-- START Data in this exercise --

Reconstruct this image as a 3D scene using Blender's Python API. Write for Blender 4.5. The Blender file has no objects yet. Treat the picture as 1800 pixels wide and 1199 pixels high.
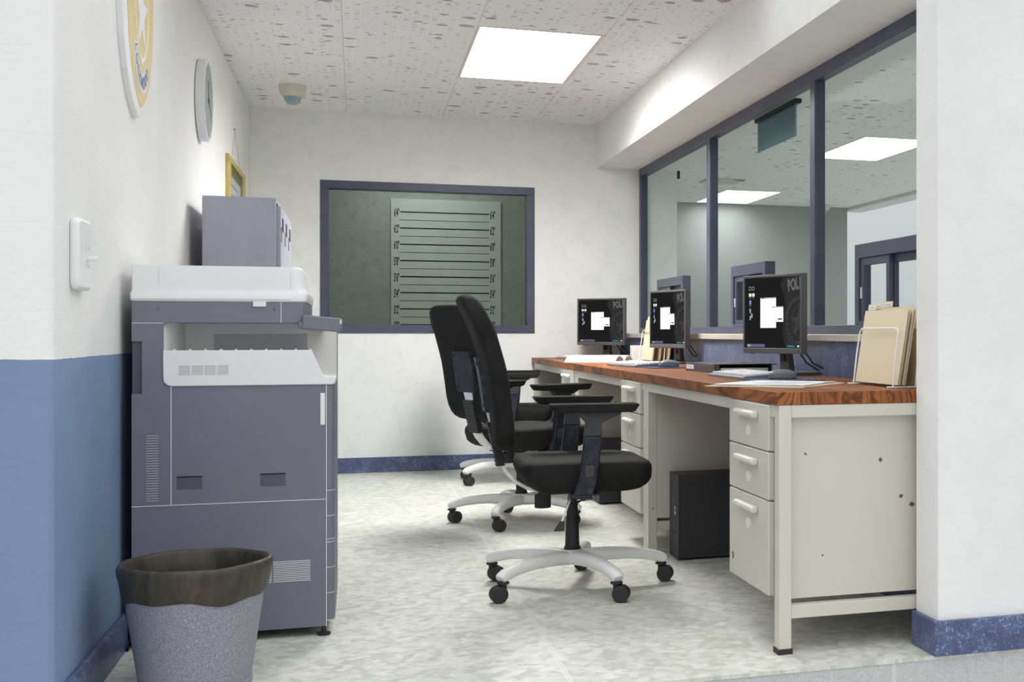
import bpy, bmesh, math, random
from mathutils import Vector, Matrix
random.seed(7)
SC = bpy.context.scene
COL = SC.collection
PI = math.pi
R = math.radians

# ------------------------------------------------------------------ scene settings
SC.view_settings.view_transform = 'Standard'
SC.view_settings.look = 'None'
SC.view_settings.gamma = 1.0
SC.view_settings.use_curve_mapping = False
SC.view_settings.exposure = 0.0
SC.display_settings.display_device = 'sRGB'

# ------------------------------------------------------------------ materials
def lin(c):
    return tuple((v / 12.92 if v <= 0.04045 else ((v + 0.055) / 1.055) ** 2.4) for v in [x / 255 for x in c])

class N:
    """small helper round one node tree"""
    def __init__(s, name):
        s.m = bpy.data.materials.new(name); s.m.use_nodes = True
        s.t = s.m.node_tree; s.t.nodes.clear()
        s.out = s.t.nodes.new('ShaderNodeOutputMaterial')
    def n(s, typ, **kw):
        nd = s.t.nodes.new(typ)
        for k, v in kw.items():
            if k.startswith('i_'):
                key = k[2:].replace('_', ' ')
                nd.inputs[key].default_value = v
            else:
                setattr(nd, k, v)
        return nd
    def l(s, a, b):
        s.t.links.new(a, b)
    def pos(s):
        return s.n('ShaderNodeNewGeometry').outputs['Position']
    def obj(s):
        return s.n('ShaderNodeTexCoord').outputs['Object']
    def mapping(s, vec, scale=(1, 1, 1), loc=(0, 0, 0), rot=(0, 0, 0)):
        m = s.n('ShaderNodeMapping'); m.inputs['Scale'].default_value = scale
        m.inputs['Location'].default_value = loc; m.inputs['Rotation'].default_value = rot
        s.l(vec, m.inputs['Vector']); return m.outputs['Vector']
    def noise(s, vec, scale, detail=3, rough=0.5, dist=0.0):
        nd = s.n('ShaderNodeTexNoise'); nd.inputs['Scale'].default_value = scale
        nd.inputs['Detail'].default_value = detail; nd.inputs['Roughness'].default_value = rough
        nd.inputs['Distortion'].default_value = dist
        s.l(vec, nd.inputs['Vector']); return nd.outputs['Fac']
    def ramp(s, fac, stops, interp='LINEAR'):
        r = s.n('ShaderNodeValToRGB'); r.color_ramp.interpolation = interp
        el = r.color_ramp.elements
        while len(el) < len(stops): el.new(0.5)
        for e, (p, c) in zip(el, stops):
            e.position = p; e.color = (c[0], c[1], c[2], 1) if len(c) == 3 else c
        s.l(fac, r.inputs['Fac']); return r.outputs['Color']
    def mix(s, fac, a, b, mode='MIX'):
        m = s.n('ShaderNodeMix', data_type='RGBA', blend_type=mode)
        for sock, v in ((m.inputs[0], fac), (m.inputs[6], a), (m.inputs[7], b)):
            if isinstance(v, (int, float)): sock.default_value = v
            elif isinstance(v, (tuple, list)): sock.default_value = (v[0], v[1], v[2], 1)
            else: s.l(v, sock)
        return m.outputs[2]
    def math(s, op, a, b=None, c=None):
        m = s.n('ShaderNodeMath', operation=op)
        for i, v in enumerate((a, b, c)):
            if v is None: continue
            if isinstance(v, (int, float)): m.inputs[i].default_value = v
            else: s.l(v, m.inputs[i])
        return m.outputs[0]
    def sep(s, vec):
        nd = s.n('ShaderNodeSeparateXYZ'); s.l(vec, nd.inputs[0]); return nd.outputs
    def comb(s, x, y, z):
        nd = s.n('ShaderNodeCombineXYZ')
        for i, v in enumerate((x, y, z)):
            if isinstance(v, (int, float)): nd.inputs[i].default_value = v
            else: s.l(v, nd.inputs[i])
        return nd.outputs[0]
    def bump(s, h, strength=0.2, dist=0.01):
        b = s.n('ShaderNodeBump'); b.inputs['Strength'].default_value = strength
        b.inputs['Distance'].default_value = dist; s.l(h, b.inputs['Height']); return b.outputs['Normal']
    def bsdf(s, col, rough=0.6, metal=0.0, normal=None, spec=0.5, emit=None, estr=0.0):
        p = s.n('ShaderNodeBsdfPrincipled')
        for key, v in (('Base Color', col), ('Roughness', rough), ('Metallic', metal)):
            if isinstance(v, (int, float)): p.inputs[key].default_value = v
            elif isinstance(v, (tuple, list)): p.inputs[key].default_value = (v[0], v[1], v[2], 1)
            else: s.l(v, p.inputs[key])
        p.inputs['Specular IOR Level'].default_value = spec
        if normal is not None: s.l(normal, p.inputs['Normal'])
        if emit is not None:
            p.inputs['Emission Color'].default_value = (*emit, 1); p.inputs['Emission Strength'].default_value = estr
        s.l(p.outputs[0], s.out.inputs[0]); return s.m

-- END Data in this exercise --
-- START Data in this exercise --

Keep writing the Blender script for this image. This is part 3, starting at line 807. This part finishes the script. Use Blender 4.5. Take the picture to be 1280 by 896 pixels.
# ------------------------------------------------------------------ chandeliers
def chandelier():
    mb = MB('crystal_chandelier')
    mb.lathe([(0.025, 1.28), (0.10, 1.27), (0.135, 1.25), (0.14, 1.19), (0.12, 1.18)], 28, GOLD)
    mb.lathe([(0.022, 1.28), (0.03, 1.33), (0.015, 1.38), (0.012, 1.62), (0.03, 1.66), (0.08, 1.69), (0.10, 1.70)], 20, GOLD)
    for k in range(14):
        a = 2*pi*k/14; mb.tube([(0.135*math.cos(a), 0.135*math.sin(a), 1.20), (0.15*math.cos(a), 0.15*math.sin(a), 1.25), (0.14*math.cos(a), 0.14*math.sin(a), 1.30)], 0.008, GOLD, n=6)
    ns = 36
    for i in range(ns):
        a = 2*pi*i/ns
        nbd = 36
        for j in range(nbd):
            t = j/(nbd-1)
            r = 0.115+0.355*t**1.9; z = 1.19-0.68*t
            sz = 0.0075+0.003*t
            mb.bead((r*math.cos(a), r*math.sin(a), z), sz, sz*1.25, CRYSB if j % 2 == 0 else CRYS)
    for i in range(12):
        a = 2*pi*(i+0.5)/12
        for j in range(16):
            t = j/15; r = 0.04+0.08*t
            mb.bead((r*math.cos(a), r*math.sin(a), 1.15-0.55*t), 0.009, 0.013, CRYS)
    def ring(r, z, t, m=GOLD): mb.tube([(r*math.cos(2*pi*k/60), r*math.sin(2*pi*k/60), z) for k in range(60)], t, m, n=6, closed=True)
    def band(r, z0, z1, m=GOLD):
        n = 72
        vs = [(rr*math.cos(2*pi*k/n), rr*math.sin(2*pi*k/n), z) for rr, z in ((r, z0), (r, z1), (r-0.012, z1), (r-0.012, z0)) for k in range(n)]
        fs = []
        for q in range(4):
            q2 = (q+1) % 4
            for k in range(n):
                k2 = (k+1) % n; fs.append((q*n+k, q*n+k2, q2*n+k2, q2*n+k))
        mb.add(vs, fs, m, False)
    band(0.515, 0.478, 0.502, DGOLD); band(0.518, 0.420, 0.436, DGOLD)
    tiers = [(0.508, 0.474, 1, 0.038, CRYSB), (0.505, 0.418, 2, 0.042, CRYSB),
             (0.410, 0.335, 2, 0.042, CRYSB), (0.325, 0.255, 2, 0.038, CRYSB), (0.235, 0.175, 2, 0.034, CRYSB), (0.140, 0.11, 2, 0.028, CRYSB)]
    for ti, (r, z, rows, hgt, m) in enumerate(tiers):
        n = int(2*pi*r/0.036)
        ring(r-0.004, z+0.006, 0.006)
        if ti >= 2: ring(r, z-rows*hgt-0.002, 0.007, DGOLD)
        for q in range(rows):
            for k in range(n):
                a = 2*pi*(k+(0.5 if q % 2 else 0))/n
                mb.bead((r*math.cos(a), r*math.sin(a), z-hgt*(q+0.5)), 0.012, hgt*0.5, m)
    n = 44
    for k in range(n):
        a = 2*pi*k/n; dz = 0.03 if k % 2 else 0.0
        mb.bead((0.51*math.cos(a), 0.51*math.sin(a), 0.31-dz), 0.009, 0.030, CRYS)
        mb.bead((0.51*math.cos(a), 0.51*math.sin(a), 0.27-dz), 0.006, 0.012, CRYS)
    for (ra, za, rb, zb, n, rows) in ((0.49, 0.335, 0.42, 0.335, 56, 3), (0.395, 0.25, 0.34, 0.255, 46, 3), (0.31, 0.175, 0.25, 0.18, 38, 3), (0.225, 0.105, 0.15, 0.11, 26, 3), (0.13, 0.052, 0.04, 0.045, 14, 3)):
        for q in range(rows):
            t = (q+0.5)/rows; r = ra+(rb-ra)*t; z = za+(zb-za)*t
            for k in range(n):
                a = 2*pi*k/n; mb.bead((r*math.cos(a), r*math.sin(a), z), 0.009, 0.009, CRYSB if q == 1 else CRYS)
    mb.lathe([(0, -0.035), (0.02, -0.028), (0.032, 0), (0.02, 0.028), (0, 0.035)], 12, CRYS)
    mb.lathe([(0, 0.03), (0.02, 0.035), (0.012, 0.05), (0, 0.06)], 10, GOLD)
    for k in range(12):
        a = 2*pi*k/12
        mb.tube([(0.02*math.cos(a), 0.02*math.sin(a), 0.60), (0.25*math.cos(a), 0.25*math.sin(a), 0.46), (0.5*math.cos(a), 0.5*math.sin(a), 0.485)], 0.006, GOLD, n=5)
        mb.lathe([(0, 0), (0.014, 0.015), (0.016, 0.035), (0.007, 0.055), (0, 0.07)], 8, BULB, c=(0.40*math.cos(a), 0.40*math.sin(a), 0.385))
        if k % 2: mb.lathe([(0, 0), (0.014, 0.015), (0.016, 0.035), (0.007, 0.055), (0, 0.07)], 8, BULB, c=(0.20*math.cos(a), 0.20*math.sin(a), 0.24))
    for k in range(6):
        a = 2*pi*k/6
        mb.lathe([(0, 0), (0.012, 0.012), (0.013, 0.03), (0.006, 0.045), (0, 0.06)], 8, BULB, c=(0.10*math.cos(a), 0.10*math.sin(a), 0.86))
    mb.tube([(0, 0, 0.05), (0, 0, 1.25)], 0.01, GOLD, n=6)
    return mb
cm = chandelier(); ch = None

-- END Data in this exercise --
-- START Data in this exercise --

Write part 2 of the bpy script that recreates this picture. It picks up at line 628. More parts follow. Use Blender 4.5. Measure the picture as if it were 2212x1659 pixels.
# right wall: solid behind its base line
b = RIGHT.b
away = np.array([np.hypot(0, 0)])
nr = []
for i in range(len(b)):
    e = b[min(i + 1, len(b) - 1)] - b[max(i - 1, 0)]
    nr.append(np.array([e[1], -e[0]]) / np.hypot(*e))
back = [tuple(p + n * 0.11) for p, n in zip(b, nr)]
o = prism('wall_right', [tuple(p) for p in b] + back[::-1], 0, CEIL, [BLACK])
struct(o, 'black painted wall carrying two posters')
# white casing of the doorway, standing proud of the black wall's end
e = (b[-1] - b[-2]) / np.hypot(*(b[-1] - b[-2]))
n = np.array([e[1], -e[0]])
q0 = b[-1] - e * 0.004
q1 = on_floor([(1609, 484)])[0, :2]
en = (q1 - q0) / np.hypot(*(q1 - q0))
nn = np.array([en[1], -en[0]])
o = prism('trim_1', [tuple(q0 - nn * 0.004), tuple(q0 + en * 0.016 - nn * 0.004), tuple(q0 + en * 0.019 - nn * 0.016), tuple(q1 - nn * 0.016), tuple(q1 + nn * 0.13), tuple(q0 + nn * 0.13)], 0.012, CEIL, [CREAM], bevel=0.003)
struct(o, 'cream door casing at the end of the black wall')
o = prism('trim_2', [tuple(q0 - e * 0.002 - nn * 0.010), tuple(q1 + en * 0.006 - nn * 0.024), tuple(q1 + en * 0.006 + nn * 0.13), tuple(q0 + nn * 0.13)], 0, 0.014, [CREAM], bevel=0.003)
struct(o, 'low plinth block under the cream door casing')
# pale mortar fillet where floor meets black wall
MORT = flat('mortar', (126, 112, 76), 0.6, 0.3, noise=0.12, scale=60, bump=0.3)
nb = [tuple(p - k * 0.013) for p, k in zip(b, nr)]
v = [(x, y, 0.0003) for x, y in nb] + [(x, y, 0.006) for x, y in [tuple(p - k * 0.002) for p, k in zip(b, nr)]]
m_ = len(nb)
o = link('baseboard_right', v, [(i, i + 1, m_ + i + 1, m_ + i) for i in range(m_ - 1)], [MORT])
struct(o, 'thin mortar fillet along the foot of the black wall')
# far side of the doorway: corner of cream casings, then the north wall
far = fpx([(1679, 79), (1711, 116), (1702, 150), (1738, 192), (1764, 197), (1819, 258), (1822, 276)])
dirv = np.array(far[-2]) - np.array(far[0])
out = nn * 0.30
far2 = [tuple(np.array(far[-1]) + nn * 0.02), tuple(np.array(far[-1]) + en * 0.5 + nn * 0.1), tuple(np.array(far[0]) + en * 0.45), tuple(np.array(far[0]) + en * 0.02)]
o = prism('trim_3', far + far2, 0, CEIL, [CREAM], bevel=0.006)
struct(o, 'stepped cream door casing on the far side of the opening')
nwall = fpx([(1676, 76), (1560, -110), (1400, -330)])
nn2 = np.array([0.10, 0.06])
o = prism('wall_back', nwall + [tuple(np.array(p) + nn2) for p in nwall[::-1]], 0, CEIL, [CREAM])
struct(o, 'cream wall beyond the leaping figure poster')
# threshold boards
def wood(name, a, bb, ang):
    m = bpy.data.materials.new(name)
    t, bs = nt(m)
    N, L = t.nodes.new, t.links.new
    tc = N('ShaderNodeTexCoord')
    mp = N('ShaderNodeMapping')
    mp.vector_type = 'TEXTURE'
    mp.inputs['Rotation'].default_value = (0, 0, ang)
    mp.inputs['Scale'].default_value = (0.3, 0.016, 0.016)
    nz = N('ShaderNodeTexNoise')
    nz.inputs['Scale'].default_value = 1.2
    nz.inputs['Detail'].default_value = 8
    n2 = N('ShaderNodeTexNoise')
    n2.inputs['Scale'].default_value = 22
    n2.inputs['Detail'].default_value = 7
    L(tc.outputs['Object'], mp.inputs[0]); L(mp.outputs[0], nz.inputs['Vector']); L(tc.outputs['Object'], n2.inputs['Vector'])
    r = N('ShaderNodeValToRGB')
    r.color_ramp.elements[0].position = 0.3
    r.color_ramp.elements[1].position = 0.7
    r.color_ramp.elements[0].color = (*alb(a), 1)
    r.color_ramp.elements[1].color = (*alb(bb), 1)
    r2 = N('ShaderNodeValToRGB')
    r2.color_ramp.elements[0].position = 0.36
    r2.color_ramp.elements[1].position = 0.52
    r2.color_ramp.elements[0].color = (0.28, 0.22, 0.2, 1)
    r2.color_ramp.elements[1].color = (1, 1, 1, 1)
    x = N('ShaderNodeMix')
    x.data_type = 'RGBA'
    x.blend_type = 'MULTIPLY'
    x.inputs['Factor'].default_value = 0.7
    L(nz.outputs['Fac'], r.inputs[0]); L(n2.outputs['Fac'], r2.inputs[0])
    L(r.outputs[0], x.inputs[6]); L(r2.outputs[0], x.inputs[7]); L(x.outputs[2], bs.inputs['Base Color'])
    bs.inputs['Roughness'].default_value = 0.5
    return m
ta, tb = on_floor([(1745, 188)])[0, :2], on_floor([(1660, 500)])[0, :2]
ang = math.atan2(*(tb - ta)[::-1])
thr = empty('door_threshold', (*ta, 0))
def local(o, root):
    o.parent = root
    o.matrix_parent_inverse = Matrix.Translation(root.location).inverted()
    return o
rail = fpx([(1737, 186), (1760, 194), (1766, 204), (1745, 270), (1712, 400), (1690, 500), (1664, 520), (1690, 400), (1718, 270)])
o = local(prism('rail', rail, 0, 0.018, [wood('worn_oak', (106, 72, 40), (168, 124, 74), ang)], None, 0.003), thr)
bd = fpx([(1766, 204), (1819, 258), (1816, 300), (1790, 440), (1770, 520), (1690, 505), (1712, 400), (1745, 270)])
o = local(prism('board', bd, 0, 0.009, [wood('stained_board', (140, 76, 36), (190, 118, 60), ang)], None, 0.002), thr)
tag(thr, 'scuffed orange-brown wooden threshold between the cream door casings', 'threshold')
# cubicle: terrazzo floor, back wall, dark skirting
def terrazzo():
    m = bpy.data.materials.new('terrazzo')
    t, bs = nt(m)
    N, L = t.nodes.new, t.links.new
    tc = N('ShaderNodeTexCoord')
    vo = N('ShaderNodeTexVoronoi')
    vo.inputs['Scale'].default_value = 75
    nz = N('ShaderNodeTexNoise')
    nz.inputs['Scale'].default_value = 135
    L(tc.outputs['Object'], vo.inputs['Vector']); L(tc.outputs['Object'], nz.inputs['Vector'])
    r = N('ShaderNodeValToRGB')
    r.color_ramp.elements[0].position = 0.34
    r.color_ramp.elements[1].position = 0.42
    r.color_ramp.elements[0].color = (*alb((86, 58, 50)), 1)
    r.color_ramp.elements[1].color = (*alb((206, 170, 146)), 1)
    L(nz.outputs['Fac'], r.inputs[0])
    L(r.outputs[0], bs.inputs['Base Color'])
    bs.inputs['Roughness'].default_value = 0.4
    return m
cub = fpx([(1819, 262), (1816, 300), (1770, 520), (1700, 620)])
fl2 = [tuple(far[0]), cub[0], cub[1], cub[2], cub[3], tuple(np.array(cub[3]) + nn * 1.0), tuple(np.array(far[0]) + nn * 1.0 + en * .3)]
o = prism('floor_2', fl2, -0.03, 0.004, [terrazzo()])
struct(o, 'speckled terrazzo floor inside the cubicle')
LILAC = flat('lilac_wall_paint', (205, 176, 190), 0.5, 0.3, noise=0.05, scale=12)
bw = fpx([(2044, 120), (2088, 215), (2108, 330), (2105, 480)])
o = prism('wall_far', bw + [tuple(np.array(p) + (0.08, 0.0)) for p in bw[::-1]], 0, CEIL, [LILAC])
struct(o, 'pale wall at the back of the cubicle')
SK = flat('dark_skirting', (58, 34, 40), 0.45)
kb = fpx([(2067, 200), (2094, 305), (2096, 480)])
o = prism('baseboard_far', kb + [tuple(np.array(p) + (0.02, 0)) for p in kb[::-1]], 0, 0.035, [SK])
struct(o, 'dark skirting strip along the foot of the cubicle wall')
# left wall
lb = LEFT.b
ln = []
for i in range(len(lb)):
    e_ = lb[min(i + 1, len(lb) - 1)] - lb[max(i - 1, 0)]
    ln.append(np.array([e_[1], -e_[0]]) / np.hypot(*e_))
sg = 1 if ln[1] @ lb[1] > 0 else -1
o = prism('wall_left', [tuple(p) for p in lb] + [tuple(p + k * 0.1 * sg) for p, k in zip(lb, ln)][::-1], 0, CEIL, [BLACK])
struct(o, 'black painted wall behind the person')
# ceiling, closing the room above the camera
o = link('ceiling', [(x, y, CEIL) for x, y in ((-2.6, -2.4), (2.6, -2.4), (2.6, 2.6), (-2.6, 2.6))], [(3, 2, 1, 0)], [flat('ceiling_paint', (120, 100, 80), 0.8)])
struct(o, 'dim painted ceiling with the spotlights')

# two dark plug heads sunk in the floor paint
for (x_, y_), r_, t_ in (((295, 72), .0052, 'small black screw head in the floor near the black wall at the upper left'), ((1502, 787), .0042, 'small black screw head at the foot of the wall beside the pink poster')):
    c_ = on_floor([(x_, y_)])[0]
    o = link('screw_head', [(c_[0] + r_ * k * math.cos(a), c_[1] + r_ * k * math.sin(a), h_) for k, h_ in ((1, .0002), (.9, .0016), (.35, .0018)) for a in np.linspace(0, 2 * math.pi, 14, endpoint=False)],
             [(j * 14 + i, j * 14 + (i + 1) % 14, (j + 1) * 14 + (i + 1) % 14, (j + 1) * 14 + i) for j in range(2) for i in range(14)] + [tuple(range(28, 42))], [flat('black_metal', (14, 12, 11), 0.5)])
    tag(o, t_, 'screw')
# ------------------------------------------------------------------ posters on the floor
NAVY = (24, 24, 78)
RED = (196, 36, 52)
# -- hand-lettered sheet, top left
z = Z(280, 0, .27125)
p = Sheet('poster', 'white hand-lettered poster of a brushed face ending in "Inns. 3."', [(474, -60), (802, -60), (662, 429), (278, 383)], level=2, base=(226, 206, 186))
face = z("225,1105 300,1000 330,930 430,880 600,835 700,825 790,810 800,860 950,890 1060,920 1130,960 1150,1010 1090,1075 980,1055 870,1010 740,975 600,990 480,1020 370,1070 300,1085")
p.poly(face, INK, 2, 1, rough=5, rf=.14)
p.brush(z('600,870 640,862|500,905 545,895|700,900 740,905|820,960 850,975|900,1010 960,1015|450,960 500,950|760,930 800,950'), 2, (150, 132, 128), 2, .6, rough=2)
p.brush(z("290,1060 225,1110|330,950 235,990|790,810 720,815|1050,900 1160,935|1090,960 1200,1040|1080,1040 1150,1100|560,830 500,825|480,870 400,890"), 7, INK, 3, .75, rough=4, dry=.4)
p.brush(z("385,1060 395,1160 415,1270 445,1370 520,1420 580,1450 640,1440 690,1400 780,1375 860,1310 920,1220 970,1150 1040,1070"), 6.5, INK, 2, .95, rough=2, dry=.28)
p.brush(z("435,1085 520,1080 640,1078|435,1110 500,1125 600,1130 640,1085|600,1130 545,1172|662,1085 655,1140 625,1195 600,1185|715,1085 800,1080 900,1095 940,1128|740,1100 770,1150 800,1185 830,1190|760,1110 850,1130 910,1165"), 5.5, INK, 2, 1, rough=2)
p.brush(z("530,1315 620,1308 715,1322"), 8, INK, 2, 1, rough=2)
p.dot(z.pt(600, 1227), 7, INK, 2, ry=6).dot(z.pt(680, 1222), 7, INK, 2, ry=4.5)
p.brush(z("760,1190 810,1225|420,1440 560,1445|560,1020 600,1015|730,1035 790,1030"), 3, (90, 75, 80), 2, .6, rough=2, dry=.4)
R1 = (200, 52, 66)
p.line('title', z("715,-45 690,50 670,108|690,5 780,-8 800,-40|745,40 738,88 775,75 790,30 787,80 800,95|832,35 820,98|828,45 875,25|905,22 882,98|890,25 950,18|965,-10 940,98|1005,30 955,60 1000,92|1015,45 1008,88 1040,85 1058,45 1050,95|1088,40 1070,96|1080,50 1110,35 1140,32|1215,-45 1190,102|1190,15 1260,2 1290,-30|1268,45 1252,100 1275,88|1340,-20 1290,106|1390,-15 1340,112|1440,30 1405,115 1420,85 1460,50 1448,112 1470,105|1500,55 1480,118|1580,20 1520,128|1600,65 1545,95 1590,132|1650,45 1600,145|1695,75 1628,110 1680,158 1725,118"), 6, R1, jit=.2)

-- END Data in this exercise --

> _Required work_:
Identify the lines of the entries containing the string "part". Copy each such line.

> _Solution_:
Keep writing the Blender script for this image. This is part 3, starting at line 807. This part finishes the script. Use Blender 4.5. Take the picture to be 1280 by 896 pixels.
Write part 2 of the bpy script that recreates this picture. It picks up at line 628. More parts follow. Use Blender 4.5. Measure the picture as if it were 2212x1659 pixels.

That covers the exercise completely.